# Dataset rows:
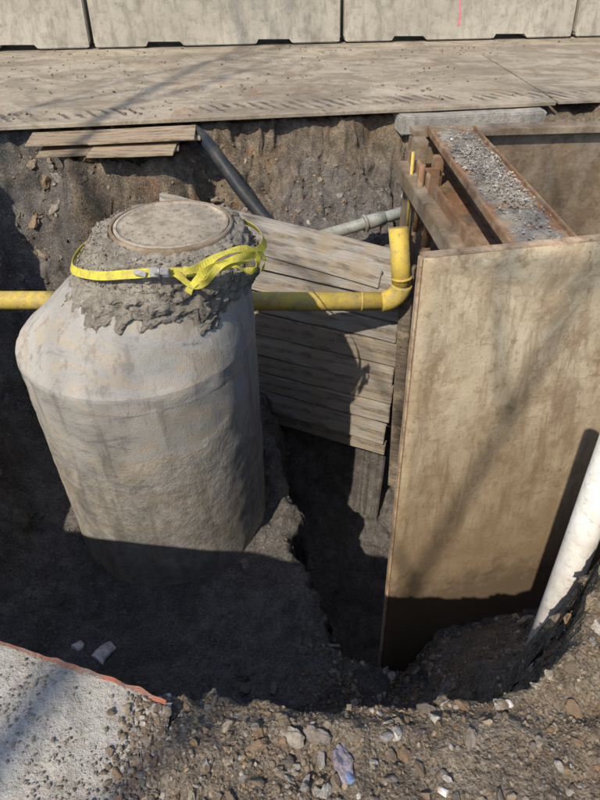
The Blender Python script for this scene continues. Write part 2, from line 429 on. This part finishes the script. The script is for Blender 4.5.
scatter(120, (-3.2, .9), (4.8, 6.0), (.03, .11), True, pal=SOILC+PAL)
stones('gravel', items)
def rock(x, y, s, col, sink=.2):
    z, nn = gz(x, y); return stones('rock', [(x, y, z+s*sink, s, nn, True, col)])
rock(.10, .53, .042, (.30, .27, .33)); rock(-.02, .585, .032, (.32, .29, .25)); rock(.03, .59, .02, (.30, .27, .24))
rock(-.10, .60, .018, (.27, .17, .09)); rock(.62, .76, .035, (.33, .22, .13)); rock(.72, .86, .03, (.36, .26, .17))
rock(.82, 2.0, .085, (.16, .11, .08)); rock(.86, .96, .035, (.35, .27, .19)); rock(.42, .58, .03, (.27, .24, .21))
rock(-.03, .50, .018, (.30, .30, .30)); rock(.06, .47, .022, (.34, .33, .31)); rock(.25, .56, .020, (.28, .2, .13))

# ------------------------------------------------------------------ foreground concrete slab with sprayed edge
pav = empty('pavement_slab')
bm = bmesh.new()
edge = [(-4.0, 1.32), (-2.0, 1.12), (-.86, .845), (-.72, .80), (-.60, .765), (-.50, .735), (-.42, .705), (-.345, .675)]
edgef = lambda x: pw(x, edge)
SX = grid_axis([(-4, -1.3, .3), (-1.3, -.33, .0085)]); SY = 70
rows = []
for x in SX:
    ye = edgef(x)+.006*noise.noise(Vector((x*25, 0, 5)))-.010*max(0, noise.noise(Vector((x*9, 2, 5))))
    row = []
    for j in range(SY+1):
        t = j/SY; y = lerp(ye, .30, t)
        z = .022+.003*noise.fractal(Vector((x*14, y*14, 2)), .6, 2, 4)+.0018*(noise.turbulence(Vector((x*60, y*60, 2)), 2, True)-.5)
        if j == 0: z -= .008
        row.append(bm.verts.new((x, y, z)))
    row.append(bm.verts.new((x, -.5, .022)))
    row.insert(0, bm.verts.new((x, ye+.006, -.13)))
    rows.append(row)
for a, b in zip(rows, rows[1:]):
    for k in range(len(a)-1): bm.faces.new((a[k], b[k], b[k+1], a[k+1]))
bmesh.ops.recalc_face_normals(bm, faces=bm.faces)
if sum(f.normal.z for f in bm.faces) < 0: bmesh.ops.reverse_faces(bm, faces=bm.faces)
mkobj('slab', bm, M['slab'], pav, True)
bm = bmesh.new(); prev = None
for k in range(260):
    x = -1.6+k*(1.255/259); ye = edgef(x)+.006*noise.noise(Vector((x*25, 0, 5)))-.010*max(0, noise.noise(Vector((x*9, 2, 5))))
    w = max(.0, .011+.012*noise.noise(Vector((x*14, 3, 1)))+.005*noise.noise(Vector((x*60, 3, 1))))
    if x < -.72: w *= .5
    q = [bm.verts.new((x, ye+.0075, -.03)), bm.verts.new((x, ye+.001, .019)), bm.verts.new((x, ye-.003-w, .0262))]
    if prev: bm.faces.new((prev[0], q[0], q[1], prev[1])); bm.faces.new((prev[1], q[1], q[2], prev[2]))
    prev = q
mkobj('painted_edge', bm, M['orange'], pav)
it = []
for _ in range(5000):
    x, y = random.uniform(-1.2, -.33), random.uniform(.38, .85)
    if y > edgef(x)-.02: continue
    if noise.noise(Vector((x*5, y*5, 1))) < random.uniform(-.3, .4)-1.3*(x+.55): continue
    s = .0012+.0055*random.random()**3.5
    it.append((x, y, .023+s*.3, s, Vector((0, 0, 1)), False, random.choice([(.36, .33, .29), (.28, .25, .21), (.2, .18, .16), (.42, .39, .35), (.30, .24, .18)])))
for _ in range(1300):
    x = -.335-abs(random.gauss(0, .05)); y = random.uniform(.40, edgef(x)-.02)
    s = .002+.011*random.random()**2.5
    it.append((x, y, .023+s*.35, s, Vector((0, 0, 1)), False, random.choice(SOILC+PAL)))
g = stones('grit', it); g.parent = pav

# ------------------------------------------------------------------ far road, steel road plate, barriers
bm = bmesh.new()
xs = [-300, -60, -12, -6, -3, 0, 3, 6, 12, 60, 300]
ysr = [0, 1.5, 3, 6, 12, 40]
vv = []
for t in ysr:
    vv.append([bm.verts.new((x, (6.62+.163*max(-6, min(6, x)))+t, -.030)) for x in xs])
for a, b in zip(vv, vv[1:]):
    for k in range(len(xs)-1): bm.faces.new((a[k], a[k+1], b[k+1], b[k]))
mkobj('road', bm, M['road'])
def slab(bm, pts, z0, z1):
    a = [bm.verts.new((p[0], p[1], z0)) for p in pts]; b = [bm.verts.new((p[0], p[1], z1)) for p in pts]
    bm.faces.new(a[::-1]); bm.faces.new(b)
    for k in range(len(pts)): bm.faces.new((a[k], a[(k+1) % len(pts)], b[(k+1) % len(pts)], b[k]))
bm = bmesh.new()
slab(bm, [(-4.2, 5.60), (2.67, 6.72), (2.46, 9.37), (-4.6, 8.3)], -.026, .012)
bmesh.ops.bevel(bm, geom=list(bm.edges), offset=.004, segments=1, affect='EDGES')
mkobj('steel_road_plate', bm, M['rplate'])
bm = bmesh.new()
slab(bm, [(2.72, 6.78), (9.5, 7.8), (9.3, 10.4), (2.52, 9.35)], -.026, -.004)
mkobj('steel_road_plate', bm, M['rplate'])
box('concrete_block', (1.55, .35, .17), (1.75, 6.60, -.125), (0, 0, R(9.3)), M['slab'], bev=.015, rough=.01, cuts=8)
it = []
for _ in range(7500):
    x = random.uniform(-4, 6); y = random.uniform(5.7, 10.3)+.16*x
    if y < 5.60+.163*(x+4.2)+.03: continue
    if noise.noise(Vector((x*1.1, y*2, 4))) < random.uniform(-.3, .5): continue
    s = .003+.02*random.random()**5
    zz = .012 if (x < 2.45 and y < 8.3+.15*(x+4.6)) else -.03
    it.append((x, y, zz+s*.3, s, Vector((0, 0, 1)), False, random.choice([(.30, .25, .19), (.36, .31, .24), (.2, .16, .12)])))
stones('road_clods', it)

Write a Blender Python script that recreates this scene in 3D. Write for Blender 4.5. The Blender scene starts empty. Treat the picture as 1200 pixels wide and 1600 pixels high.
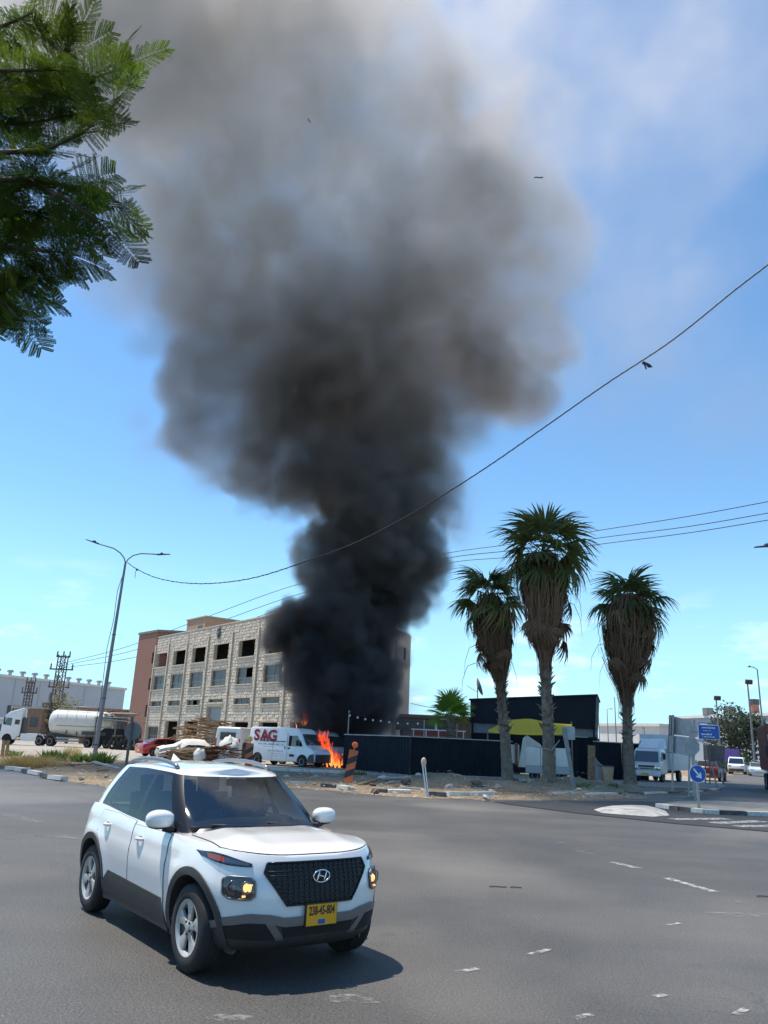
import bpy, bmesh, math, random
import numpy as np
from mathutils import Vector, Matrix, noise as mnoise
R_ = math.radians
rnd = random.Random(7)
SC = bpy.context.scene
COL = SC.collection

# ------------------------------------------------------------------ camera
CAM_H = 1.85; FPX = 1200.0; PITCH = R_(16.72); ROLL = R_(2.5)
_f = Vector((0, math.cos(PITCH), math.sin(PITCH)))
_u = Vector((0, -math.sin(PITCH), math.cos(PITCH)))
_x = Vector((1, 0, 0))
CR = math.cos(ROLL) * _x + math.sin(ROLL) * _u
CU = -math.sin(ROLL) * _x + math.cos(ROLL) * _u
CF = _f
cam_data = bpy.data.cameras.new('camera')
cam = bpy.data.objects.new('camera', cam_data)
COL.objects.link(cam)
cam.matrix_world = Matrix(((CR.x, CU.x, -CF.x, 0), (CR.y, CU.y, -CF.y, 0), (CR.z, CU.z, -CF.z, CAM_H), (0, 0, 0, 1)))
cam_data.sensor_fit = 'HORIZONTAL'
cam_data.sensor_width = 36.0
cam_data.lens = 36.0
cam_data.clip_start = 0.05
cam_data.clip_end = 6000
SC.camera = cam

# ------------------------------------------------------------------ light
SUN_AZ = Vector((-0.91, 0.41)).normalized()      # horizontal direction towards the sun
SUN_EL = R_(69)
world = bpy.data.worlds.new('World')
SC.world = world
world.use_nodes = True
wt = world.node_tree
bg = wt.nodes['Background']
sky = wt.nodes.new('ShaderNodeTexSky')
sky.sky_type = 'NISHITA'
sky.sun_disc = False
sky.sun_elevation = SUN_EL
sky.sun_rotation = math.atan2(SUN_AZ.x, SUN_AZ.y)
sky.altitude = 20
sky.air_density = 1.0
sky.dust_density = 0.0
sky.ozone_density = 3.0
# a few thin fair-weather clouds low over the horizon
tc = wt.nodes.new('ShaderNodeTexCoord')
mp = wt.nodes.new('ShaderNodeMapping'); mp.inputs['Scale'].default_value = (7, 7, 22)
nz = wt.nodes.new('ShaderNodeTexNoise'); nz.inputs['Scale'].default_value = 1.0; nz.inputs['Detail'].default_value = 6; nz.inputs['Roughness'].default_value = .55
rp = wt.nodes.new('ShaderNodeMapRange'); rp.inputs[1].default_value = .545; rp.inputs[2].default_value = .74
sx = wt.nodes.new('ShaderNodeSeparateXYZ')
lo = wt.nodes.new('ShaderNodeMapRange'); lo.inputs[1].default_value = .20; lo.inputs[2].default_value = .08
mu = wt.nodes.new('ShaderNodeMath'); mu.operation = 'MULTIPLY'
mu2 = wt.nodes.new('ShaderNodeMath'); mu2.operation = 'MULTIPLY'; mu2.inputs[1].default_value = .75
mx = wt.nodes.new('ShaderNodeMix'); mx.data_type = 'RGBA'; mx.inputs['B'].default_value = (9.0, 9.2, 9.6, 1)
hs = wt.nodes.new('ShaderNodeHueSaturation'); hs.inputs['Saturation'].default_value = 1.04
L = wt.links.new
L(tc.outputs['Generated'], mp.inputs[0]); L(mp.outputs[0], nz.inputs[0]); L(nz.outputs[0], rp.inputs[0])
L(tc.outputs['Generated'], sx.inputs[0]); L(sx.outputs['Z'], lo.inputs[0])
L(rp.outputs[0], mu.inputs[0]); L(lo.outputs[0], mu.inputs[1]); L(mu.outputs[0], mu2.inputs[0])
L(sky.outputs[0], hs.inputs['Color'])
tn = wt.nodes.new('ShaderNodeMix'); tn.data_type = 'RGBA'; tn.blend_type = 'MULTIPLY'; tn.inputs['Factor'].default_value = 1; tn.inputs['B'].default_value = (.86, 1.05, 1.07, 1)
hz = wt.nodes.new('ShaderNodeMapRange'); hz.interpolation_type = 'SMOOTHSTEP'; hz.inputs[1].default_value = .30; hz.inputs[2].default_value = -.02; hz.inputs[4].default_value = .85
hm_ = wt.nodes.new('ShaderNodeMix'); hm_.data_type = 'RGBA'; hm_.inputs['B'].default_value = (2.6, 5.0, 6.6, 1)
L(hs.outputs[0], tn.inputs['A']); L(sx.outputs['Z'], hz.inputs[0]); L(hz.outputs[0], hm_.inputs['Factor']); L(tn.outputs['Result'], hm_.inputs['A'])
L(hm_.outputs['Result'], mx.inputs['A'])
L(mu2.outputs[0], mx.inputs['Factor']); L(mx.outputs['Result'], bg.inputs['Color'])
bg.inputs['Strength'].default_value = 0.15
sun_d = bpy.data.lights.new('sun', 'SUN')
sun_d.energy = 4.8
sun_d.angle = R_(0.53)
sun_d.color = (1.0, 0.92, 0.80)
sun = bpy.data.objects.new('sun', sun_d)
COL.objects.link(sun)
to_sun = Vector((SUN_AZ.x * math.cos(SUN_EL), SUN_AZ.y * math.cos(SUN_EL), math.sin(SUN_EL)))
sun.rotation_euler = to_sun.to_track_quat('Z', 'Y').to_euler()
sun.location = to_sun * 200

SC.view_settings.view_transform = 'Standard'
SC.view_settings.look = 'None'
SC.view_settings.gamma = 1.0
SC.view_settings.exposure = 0.35
SC.view_settings.use_curve_mapping = False
SC.render.engine = 'CYCLES'
cy = SC.cycles
cy.max_bounces = 7; cy.diffuse_bounces = 3; cy.glossy_bounces = 3; cy.transmission_bounces = 4
cy.transparent_max_bounces = 24; cy.volume_bounces = 3
cy.volume_step_rate = 1.0; cy.volume_max_steps = 512
cy.use_denoising = True
cy.caustics_reflective = False; cy.caustics_refractive = False
cy.use_adaptive_sampling = True; cy.adaptive_threshold = 0.015
cy.sample_clamp_indirect = 6.0

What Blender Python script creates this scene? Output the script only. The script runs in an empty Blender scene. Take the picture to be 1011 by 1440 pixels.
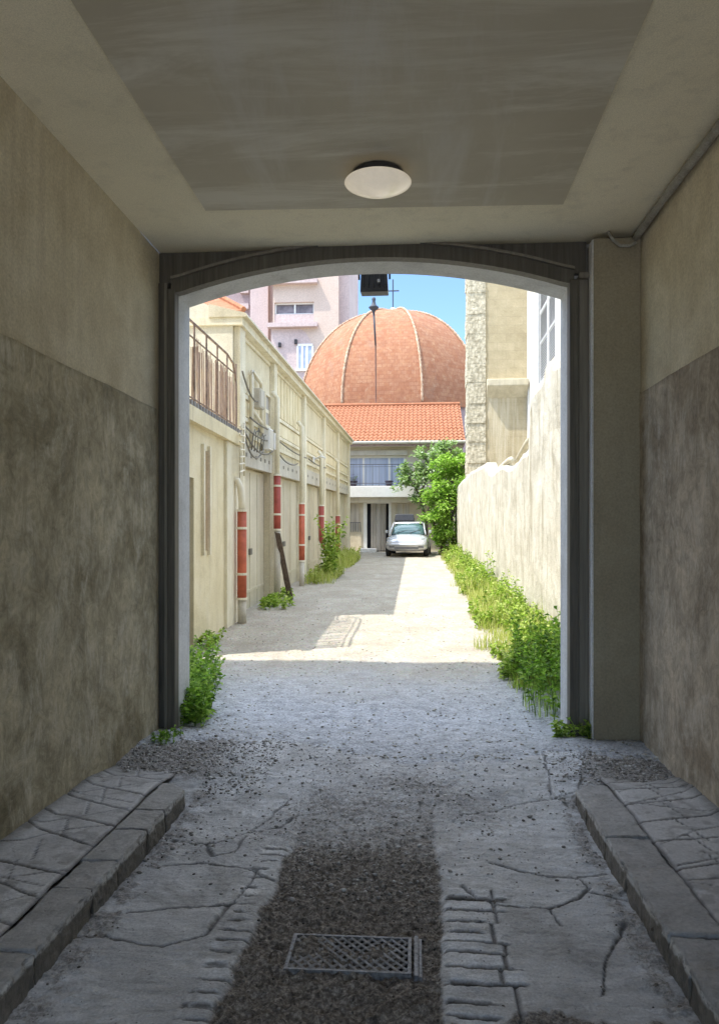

# The request:
Copy exactly the lines from the first line of the records above through the line with "rock(-.03, .50, .018, (.30, .30, .30));", both included, and nothing else. Pictures stay out.

# Answer to this exercise:
The Blender Python script for this scene continues. Write part 2, from line 429 on. This part finishes the script. The script is for Blender 4.5.
scatter(120, (-3.2, .9), (4.8, 6.0), (.03, .11), True, pal=SOILC+PAL)
stones('gravel', items)
def rock(x, y, s, col, sink=.2):
    z, nn = gz(x, y); return stones('rock', [(x, y, z+s*sink, s, nn, True, col)])
rock(.10, .53, .042, (.30, .27, .33)); rock(-.02, .585, .032, (.32, .29, .25)); rock(.03, .59, .02, (.30, .27, .24))
rock(-.10, .60, .018, (.27, .17, .09)); rock(.62, .76, .035, (.33, .22, .13)); rock(.72, .86, .03, (.36, .26, .17))
rock(.82, 2.0, .085, (.16, .11, .08)); rock(.86, .96, .035, (.35, .27, .19)); rock(.42, .58, .03, (.27, .24, .21))
rock(-.03, .50, .018, (.30, .30, .30)); rock(.06, .47, .022, (.34, .33, .31)); rock(.25, .56, .020, (.28, .2, .13))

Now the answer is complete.